Te seguiré a donde vayas. Bien, sí, claro, de acuerdo, pero ¿sabes lo
que dices?, ¿te das cuenta de lo que significa?, ¿eres consciente de la
radicalidad de ese seguimiento? El Señor nos lo advierte. El Hijo del
hombre, como se denomina a sí mismo, sabiendo muy bien que hijo se
escribe con mayúscula, el unigénito de toda creatura, no tiene
madriguera como las zorras, o nido como los pájaros,. ¿Y dices que
quieres seguirme?
¿Nos damos cuenta de a quien decimos seguir,
que buscamos seguir, tenemos voluntad decidida de seguirle, y no por
unos breves momentos, sino para siempre? Él, nos dice, no tiene donde
reclinar su cabeza, ¿es que nosotros sí lo tendremos, almohada mullida,
edredón de plumas de ganso? Son palabras que te dejan, y me dejan,
sofocado, pues cuando te dijo sígueme y tú le pediste tiempo para
enterrar a tu padre, para arreglar las cosas de esa obligación tan
elemental y sagrada, Jesús te espeta unas palabras que suenan a dureza
infinita, inmisericorde: Deja a los muertos que entierren a sus
muertos; tú vete a anunciar el reino de Dios. El decirle tras su
llamamiento, sí, te sigo, comprende exigencias asombrosas que trastocan
toda tu vida, cambian las prioridades, aun las más sagradas, las que
nunca pensaste que quedarían en segundo plano, las que hasta los
mandamientos exigían. Todo va a ser nuevo ahora. Todo distinto. Tú vete a
anunciar el reino de Dios. Ahí está la clave, pues el reino de Dios, en
tu seguimiento a Jesús, te lo exige todo. Nada, ningún resquicio
quedará fuera de esa consideración tan exigente: el reino de Dios.
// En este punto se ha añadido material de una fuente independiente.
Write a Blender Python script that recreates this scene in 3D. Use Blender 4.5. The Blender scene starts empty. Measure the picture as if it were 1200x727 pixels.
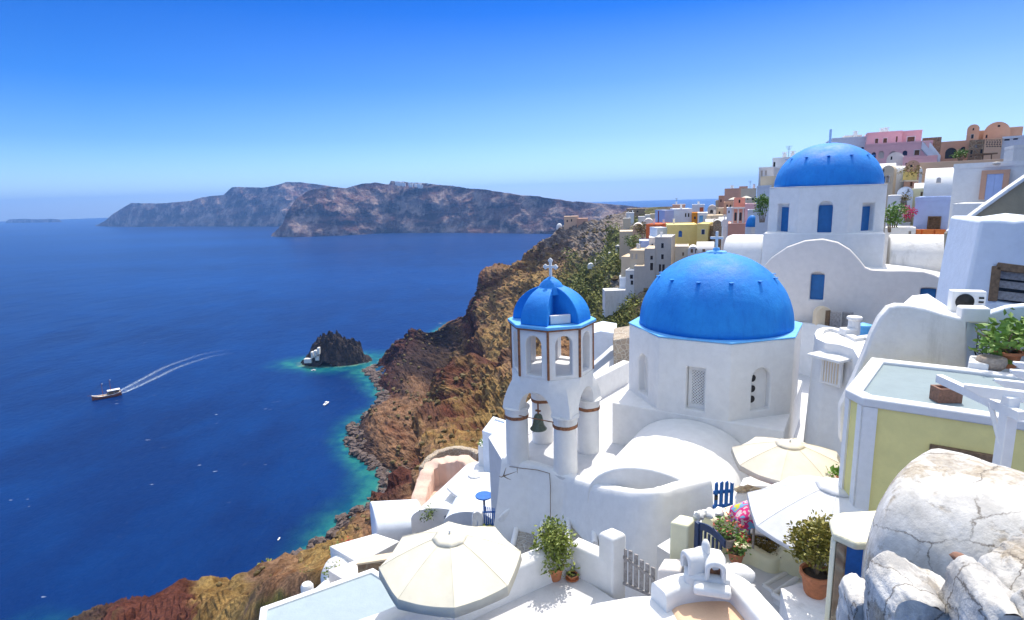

Porque al seguirle, nos hacemos también nosotros miembros de ese reino, y
dedicaremos la vida, según las circunstancias personales de esa
llamada, al reinado de Dios. Solo vale para el reino de Dios quien tiene
su mirada fija en lo que viene, en el futuro que ya llega, no vale para
manejar el arado quien mira para atrás.
Menuda. Las palabras
de Jesús te dejan anonadado. A mí también. Lo suyo es un para siempre y
un en todo. Ya no tendremos tiempo para nosotros. Como tampoco Jesús lo
tuvo. Solo las noches en las que se alejaba de sus discípulos para
hablar en oración con su Padre en el sosiego del silencio. Solo
tendremos tiempo para que el Espíritu de Jesús nos llene y se haga por
entero con nosotros. Ya no podremos olvidarnos de él. Estaremos con él,
tras él, todo nuestro tiempo, y si llega el momento en que no nos
acordamos de él, que se me pegue la lengua al paladar, como reza el
salmo. Nos pondremos a su servicio, seremos sus servidores. Como María,
podremos poner ante Dios la humildad de su esclavo, de su esclava. ¿Será
esto dejación de nosotros mismos o, por el contrario, entraremos así en
la propia plenitud de nuestro ser?
Porque Jesús ejerce sobre
nosotros una suave persuasión. Sígueme, y nosotros le seguimos.
Persuasión de enamoramiento, no de pérdida de nuestra libertad. Nunca
hemos sido tan libres como cuando atendemos la llamada de Jesús. Nuestra
carne, así, alcanza su plenitud. Llamada personal, individualizada en
tu persona con una mirada suya que contempla tu rostro, que te da todo
en esa mirada. Mirada de inmenso cariño que despierta en ti el
seguimiento de por vida. ¿Dificultades? Las habrá, claro. Infinitas.
Pero esa mirada de corazón a corazón, aun en la fragilidad de tu vasija
de barro, plenificará tu vida porque encerrará un inmenso tesoro.